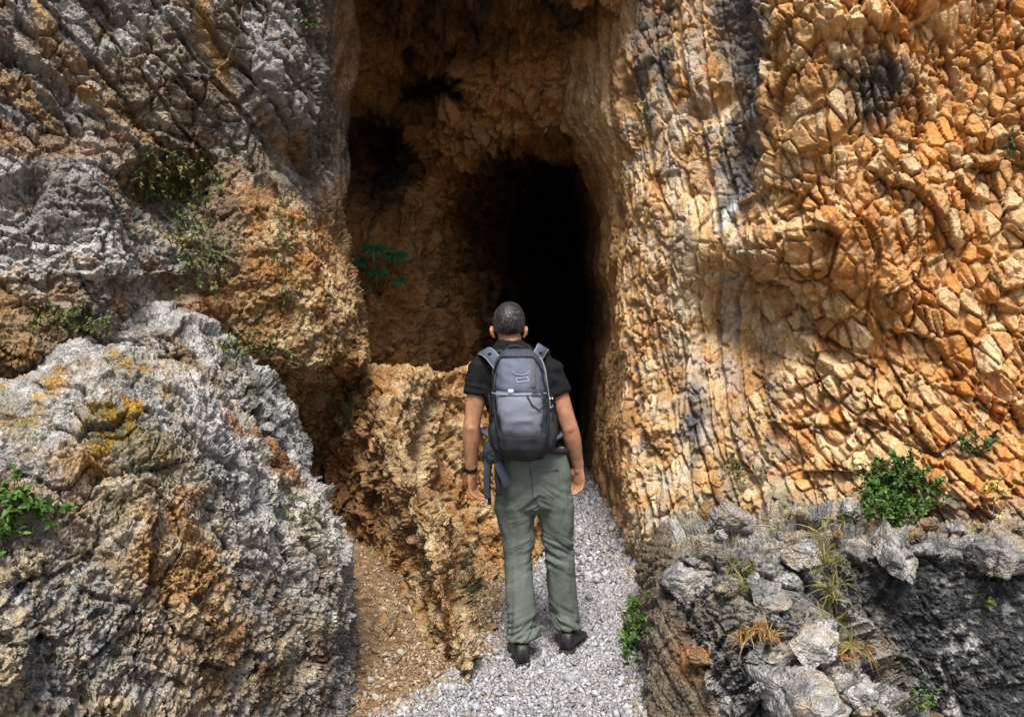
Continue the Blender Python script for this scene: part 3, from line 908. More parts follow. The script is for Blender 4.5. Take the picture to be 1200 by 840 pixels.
def path_left(Y):
    """left edge of the gravel at distance Y"""
    return np.interp(Y, [0, 2.5, 3.2, 3.6, 4.2, 5.0, 5.8, 7.2, 9], [-1.2, -1.0, -.62, -.34, -.12, -.05, .14, .2, .25])


def path_right(Y):
    return np.interp(Y, [0, 2.0, 3.2, 4.8, 7.5, 9], [.6, .56, .60, .80, .92, 1.0])


def ground_z(P):
    x, y = P[:, 0], P[:, 1]
    off = np.clip(path_left(y) - x, 0, 3)
    near = sstep(14, 7, np.abs(y - 3)) * sstep(14, 6, np.abs(x))
    slope = np.clip((y - 3.3) * .2, 0, .26) * sstep(.25, .85, off) * near
    n = fbm(P, 2.2, 4, 701) * .05 + fbm(P, 12, 4, 702, mode=1) * .028
    return (-.018 + slope + n * near * (.25 + .75 * sstep(-.1, .25, off))).astype(F32)


def ground_col(P):
    m = fbm(P, 5, 4, 710)
    k = np.broadcast_to(EARTHC, P.shape).copy()
    k = mixc(k, BROWN, np.clip(.2 + m * 2, 0, .7))
    return mixc(k, CREAM * .7, np.clip(fbm(P, 22, 3, 711) * 2.5, 0, .6))


xs = dense(-150, 150, -1.7, 1.3, .022, .1)
ys = dense(-150, 150, 2.3, 6.2, .022, .1)
GP, o = sheet('ground', xs, ys, ground_z, M_EARTH, ground_col)
tag(o, 'brown stony earth between the rocks', kind='structure')
gx, gy, gd = to_px(GP)
SURF['ground'] = (GP, np.tile(np.array([[0, 0, 1]], F32), (len(GP), 1)), gx, gy, gd)

# trodden bed of the gravel path, a sheet just above the earth
ny, nx = 120, 14
ysp = np.concatenate([np.linspace(-6, 1.5, 20), np.linspace(1.6, 14, 120)])
V = []
for yy in ysp:
    a, b = float(path_left(yy)), float(path_right(yy)) + .25
    for k in range(nx):
        V.append((a + (b - a) * k / (nx - 1), yy, 0))
V = np.array(V, F32)
V[:, 2] = .006 + fbm(V, 2.5, 3, 720) * .012
i = np.arange(len(ysp) - 1)[:, None] * nx + np.arange(nx - 1)[None, :]
Fp = np.stack([i, i + 1, i + nx + 1, i + nx], -1).reshape(-1, 4)
M_BED = rock_material('gravel bed', .6, fine=120)
o = link('path', mesh_from('path', V, Fp, M_BED, colour=np.broadcast_to(np.array((.27, .265, .26), F32), V.shape)))
tag(o, 'path of pale crushed stone leading into the cave', kind='structure')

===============

Return the whole listing, word for word, and leave out every picture.

Continue the Blender Python script for this scene: part 3, from line 908. More parts follow. The script is for Blender 4.5. Take the picture to be 1200 by 840 pixels.
def path_left(Y):
    """left edge of the gravel at distance Y"""
    return np.interp(Y, [0, 2.5, 3.2, 3.6, 4.2, 5.0, 5.8, 7.2, 9], [-1.2, -1.0, -.62, -.34, -.12, -.05, .14, .2, .25])


def path_right(Y):
    return np.interp(Y, [0, 2.0, 3.2, 4.8, 7.5, 9], [.6, .56, .60, .80, .92, 1.0])


def ground_z(P):
    x, y = P[:, 0], P[:, 1]
    off = np.clip(path_left(y) - x, 0, 3)
    near = sstep(14, 7, np.abs(y - 3)) * sstep(14, 6, np.abs(x))
    slope = np.clip((y - 3.3) * .2, 0, .26) * sstep(.25, .85, off) * near
    n = fbm(P, 2.2, 4, 701) * .05 + fbm(P, 12, 4, 702, mode=1) * .028
    return (-.018 + slope + n * near * (.25 + .75 * sstep(-.1, .25, off))).astype(F32)


def ground_col(P):
    m = fbm(P, 5, 4, 710)
    k = np.broadcast_to(EARTHC, P.shape).copy()
    k = mixc(k, BROWN, np.clip(.2 + m * 2, 0, .7))
    return mixc(k, CREAM * .7, np.clip(fbm(P, 22, 3, 711) * 2.5, 0, .6))


xs = dense(-150, 150, -1.7, 1.3, .022, .1)
ys = dense(-150, 150, 2.3, 6.2, .022, .1)
GP, o = sheet('ground', xs, ys, ground_z, M_EARTH, ground_col)
tag(o, 'brown stony earth between the rocks', kind='structure')
gx, gy, gd = to_px(GP)
SURF['ground'] = (GP, np.tile(np.array([[0, 0, 1]], F32), (len(GP), 1)), gx, gy, gd)

# trodden bed of the gravel path, a sheet just above the earth
ny, nx = 120, 14
ysp = np.concatenate([np.linspace(-6, 1.5, 20), np.linspace(1.6, 14, 120)])
V = []
for yy in ysp:
    a, b = float(path_left(yy)), float(path_right(yy)) + .25
    for k in range(nx):
        V.append((a + (b - a) * k / (nx - 1), yy, 0))
V = np.array(V, F32)
V[:, 2] = .006 + fbm(V, 2.5, 3, 720) * .012
i = np.arange(len(ysp) - 1)[:, None] * nx + np.arange(nx - 1)[None, :]
Fp = np.stack([i, i + 1, i + nx + 1, i + nx], -1).reshape(-1, 4)
M_BED = rock_material('gravel bed', .6, fine=120)
o = link('path', mesh_from('path', V, Fp, M_BED, colour=np.broadcast_to(np.array((.27, .265, .26), F32), V.shape)))
tag(o, 'path of pale crushed stone leading into the cave', kind='structure')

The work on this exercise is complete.